(Dataset items)
******************************

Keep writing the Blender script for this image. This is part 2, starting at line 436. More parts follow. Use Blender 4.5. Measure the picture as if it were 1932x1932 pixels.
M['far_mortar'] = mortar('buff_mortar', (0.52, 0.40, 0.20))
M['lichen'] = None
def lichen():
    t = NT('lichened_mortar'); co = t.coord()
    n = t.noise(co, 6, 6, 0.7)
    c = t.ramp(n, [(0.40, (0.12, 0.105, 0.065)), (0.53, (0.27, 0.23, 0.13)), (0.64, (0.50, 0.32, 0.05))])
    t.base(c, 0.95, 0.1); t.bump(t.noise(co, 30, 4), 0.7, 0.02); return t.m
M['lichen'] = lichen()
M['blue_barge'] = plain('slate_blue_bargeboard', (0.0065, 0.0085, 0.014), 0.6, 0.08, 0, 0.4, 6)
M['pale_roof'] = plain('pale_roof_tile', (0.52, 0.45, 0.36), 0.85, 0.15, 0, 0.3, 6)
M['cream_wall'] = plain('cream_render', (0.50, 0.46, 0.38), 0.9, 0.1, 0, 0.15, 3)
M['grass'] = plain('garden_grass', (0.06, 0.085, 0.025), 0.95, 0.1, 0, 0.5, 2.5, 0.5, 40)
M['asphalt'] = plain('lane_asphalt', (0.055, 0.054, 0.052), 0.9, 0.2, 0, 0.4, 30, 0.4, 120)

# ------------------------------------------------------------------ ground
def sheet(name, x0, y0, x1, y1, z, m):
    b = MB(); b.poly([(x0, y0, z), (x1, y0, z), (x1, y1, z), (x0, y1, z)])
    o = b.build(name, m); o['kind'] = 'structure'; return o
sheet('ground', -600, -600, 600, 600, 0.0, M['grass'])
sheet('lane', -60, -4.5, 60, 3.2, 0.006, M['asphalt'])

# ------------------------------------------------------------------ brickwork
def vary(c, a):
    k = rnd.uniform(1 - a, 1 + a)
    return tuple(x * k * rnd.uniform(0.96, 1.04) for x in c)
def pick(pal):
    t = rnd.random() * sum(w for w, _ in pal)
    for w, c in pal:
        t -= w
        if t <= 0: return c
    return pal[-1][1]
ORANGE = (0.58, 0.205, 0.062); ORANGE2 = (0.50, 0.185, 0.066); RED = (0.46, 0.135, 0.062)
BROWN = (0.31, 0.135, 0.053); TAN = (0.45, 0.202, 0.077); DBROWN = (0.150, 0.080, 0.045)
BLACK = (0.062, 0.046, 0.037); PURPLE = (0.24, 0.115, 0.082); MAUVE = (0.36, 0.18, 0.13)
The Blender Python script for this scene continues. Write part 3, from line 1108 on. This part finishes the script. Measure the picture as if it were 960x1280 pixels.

******************************

[Exercise brief] Take the lines above from the first through the one containing "BLACK = (0.062, 0.046, 0.037);" and reproduce them exactly; include nothing else.

[Written solution]
Keep writing the Blender script for this image. This is part 2, starting at line 436. More parts follow. Use Blender 4.5. Measure the picture as if it were 1932x1932 pixels.
M['far_mortar'] = mortar('buff_mortar', (0.52, 0.40, 0.20))
M['lichen'] = None
def lichen():
    t = NT('lichened_mortar'); co = t.coord()
    n = t.noise(co, 6, 6, 0.7)
    c = t.ramp(n, [(0.40, (0.12, 0.105, 0.065)), (0.53, (0.27, 0.23, 0.13)), (0.64, (0.50, 0.32, 0.05))])
    t.base(c, 0.95, 0.1); t.bump(t.noise(co, 30, 4), 0.7, 0.02); return t.m
M['lichen'] = lichen()
M['blue_barge'] = plain('slate_blue_bargeboard', (0.0065, 0.0085, 0.014), 0.6, 0.08, 0, 0.4, 6)
M['pale_roof'] = plain('pale_roof_tile', (0.52, 0.45, 0.36), 0.85, 0.15, 0, 0.3, 6)
M['cream_wall'] = plain('cream_render', (0.50, 0.46, 0.38), 0.9, 0.1, 0, 0.15, 3)
M['grass'] = plain('garden_grass', (0.06, 0.085, 0.025), 0.95, 0.1, 0, 0.5, 2.5, 0.5, 40)
M['asphalt'] = plain('lane_asphalt', (0.055, 0.054, 0.052), 0.9, 0.2, 0, 0.4, 30, 0.4, 120)

# ------------------------------------------------------------------ ground
def sheet(name, x0, y0, x1, y1, z, m):
    b = MB(); b.poly([(x0, y0, z), (x1, y0, z), (x1, y1, z), (x0, y1, z)])
    o = b.build(name, m); o['kind'] = 'structure'; return o
sheet('ground', -600, -600, 600, 600, 0.0, M['grass'])
sheet('lane', -60, -4.5, 60, 3.2, 0.006, M['asphalt'])

# ------------------------------------------------------------------ brickwork
def vary(c, a):
    k = rnd.uniform(1 - a, 1 + a)
    return tuple(x * k * rnd.uniform(0.96, 1.04) for x in c)
def pick(pal):
    t = rnd.random() * sum(w for w, _ in pal)
    for w, c in pal:
        t -= w
        if t <= 0: return c
    return pal[-1][1]
ORANGE = (0.58, 0.205, 0.062); ORANGE2 = (0.50, 0.185, 0.066); RED = (0.46, 0.135, 0.062)
BROWN = (0.31, 0.135, 0.053); TAN = (0.45, 0.202, 0.077); DBROWN = (0.150, 0.080, 0.045)
BLACK = (0.062, 0.046, 0.037); PURPLE = (0.24, 0.115, 0.082); MAUVE = (0.36, 0.18, 0.13)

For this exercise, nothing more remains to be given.